On Thu, 18 Aug 2011, Paolo Carlini wrote:
On 08/18/2011 01:37 PM, Marc Glisse wrote:
namespace std {
void f();
}
using std::f;
namespace std {
struct Complex{};
void f(Complex){}
}
//using std::f;
namespace std {
using ::f;
namespace tr1 {
using ::f;
void f(std::Complex);
}
}
The compiler doesn't complain for this. It does if I change which using is
commented out [namespace.udecl]p11 in C++11. I just learned this rule and
haven't thought about the consequences yet. It looks like as long as math.h
is included before complex (and complex includes cmath so that's the case),
the std::fabs(std::complex) overload is not imported in the global
namespace and hence not in tr1 either. On the other hand, it means that the
overloads in cmath for cos/sin/etc taking an integral type are not imported
in the global namespace (so std::cos(0) works but cos(0) is ambiguous).
Well, it seems ok for now...
Thus, if I understand correctly your analysis (sorry I'm in the middle of
something else) are we already ok? Is there something simple we can/should do
right now to improve things (on Solaris and/or Linux)?

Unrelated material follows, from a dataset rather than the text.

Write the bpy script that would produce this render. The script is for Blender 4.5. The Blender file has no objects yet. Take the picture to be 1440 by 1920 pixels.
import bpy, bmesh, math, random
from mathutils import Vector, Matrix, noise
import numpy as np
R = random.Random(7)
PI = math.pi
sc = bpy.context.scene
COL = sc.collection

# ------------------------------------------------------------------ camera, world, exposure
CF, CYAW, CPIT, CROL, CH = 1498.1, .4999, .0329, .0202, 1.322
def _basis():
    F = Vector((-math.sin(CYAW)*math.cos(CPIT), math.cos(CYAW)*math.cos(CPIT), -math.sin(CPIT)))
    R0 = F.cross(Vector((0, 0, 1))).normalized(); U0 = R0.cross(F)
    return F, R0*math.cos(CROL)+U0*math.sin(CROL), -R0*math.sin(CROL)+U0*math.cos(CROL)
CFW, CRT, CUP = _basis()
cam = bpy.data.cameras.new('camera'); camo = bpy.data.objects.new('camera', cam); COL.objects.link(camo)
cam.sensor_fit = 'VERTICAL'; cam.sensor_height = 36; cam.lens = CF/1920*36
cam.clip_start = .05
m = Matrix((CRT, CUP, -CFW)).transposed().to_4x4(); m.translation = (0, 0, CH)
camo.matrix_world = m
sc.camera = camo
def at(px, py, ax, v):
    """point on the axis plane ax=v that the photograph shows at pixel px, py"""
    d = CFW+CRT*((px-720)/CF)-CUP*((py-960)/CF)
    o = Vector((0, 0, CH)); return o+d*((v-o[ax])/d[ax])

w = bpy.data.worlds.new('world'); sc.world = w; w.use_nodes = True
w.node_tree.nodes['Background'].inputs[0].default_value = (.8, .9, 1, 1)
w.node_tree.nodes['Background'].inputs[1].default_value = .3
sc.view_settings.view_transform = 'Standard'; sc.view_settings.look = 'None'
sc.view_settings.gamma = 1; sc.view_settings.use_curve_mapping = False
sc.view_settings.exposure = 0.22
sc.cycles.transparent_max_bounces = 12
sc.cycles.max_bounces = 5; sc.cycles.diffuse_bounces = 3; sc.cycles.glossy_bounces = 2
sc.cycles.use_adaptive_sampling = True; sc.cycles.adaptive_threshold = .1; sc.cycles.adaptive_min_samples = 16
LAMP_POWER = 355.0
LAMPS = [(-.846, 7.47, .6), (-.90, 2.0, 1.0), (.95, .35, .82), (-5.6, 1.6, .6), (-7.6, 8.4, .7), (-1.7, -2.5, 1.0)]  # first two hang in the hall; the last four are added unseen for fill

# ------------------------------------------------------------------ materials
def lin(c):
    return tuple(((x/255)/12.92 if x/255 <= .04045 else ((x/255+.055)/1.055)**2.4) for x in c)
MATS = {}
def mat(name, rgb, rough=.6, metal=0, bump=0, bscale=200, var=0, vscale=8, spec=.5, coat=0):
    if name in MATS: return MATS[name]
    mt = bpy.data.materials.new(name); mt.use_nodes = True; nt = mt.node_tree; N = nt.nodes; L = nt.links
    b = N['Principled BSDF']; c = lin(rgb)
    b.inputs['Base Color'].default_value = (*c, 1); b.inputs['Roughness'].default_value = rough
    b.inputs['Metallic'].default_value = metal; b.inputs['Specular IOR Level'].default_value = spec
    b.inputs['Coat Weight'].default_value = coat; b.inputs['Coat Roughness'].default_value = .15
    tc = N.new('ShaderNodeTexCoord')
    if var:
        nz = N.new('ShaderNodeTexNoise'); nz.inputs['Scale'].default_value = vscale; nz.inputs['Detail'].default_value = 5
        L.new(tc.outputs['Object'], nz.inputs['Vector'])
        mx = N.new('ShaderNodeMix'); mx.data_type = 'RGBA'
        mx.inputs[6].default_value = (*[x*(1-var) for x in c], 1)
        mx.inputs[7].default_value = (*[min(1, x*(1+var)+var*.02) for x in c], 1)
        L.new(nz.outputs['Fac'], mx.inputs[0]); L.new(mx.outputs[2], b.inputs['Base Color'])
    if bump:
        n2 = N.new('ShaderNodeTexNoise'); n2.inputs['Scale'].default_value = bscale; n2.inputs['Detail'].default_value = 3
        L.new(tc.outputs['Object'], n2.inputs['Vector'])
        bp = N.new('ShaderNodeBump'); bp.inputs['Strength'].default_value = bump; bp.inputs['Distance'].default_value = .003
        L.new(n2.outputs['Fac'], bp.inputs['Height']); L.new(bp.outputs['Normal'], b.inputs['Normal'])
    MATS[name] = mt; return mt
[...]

I think the current patch is good enough for now (cool, I am reviewing my
own patch (improved by Rainer) ;-).
In the longer term, there is the usual idea that we could rename the
current cmath (just taking this one as an example) to math.h, make it
#include_next the system math.h (instead of plain #include), and have a
trivial cmath that just includes math.h. This way all the goodness in
cmath would already be available in math.h, conforming to D.5 (which one
between math.h and cmath is a trivial wrapper to the other is a technical
detail that doesn't matter if both are installed in the same directory).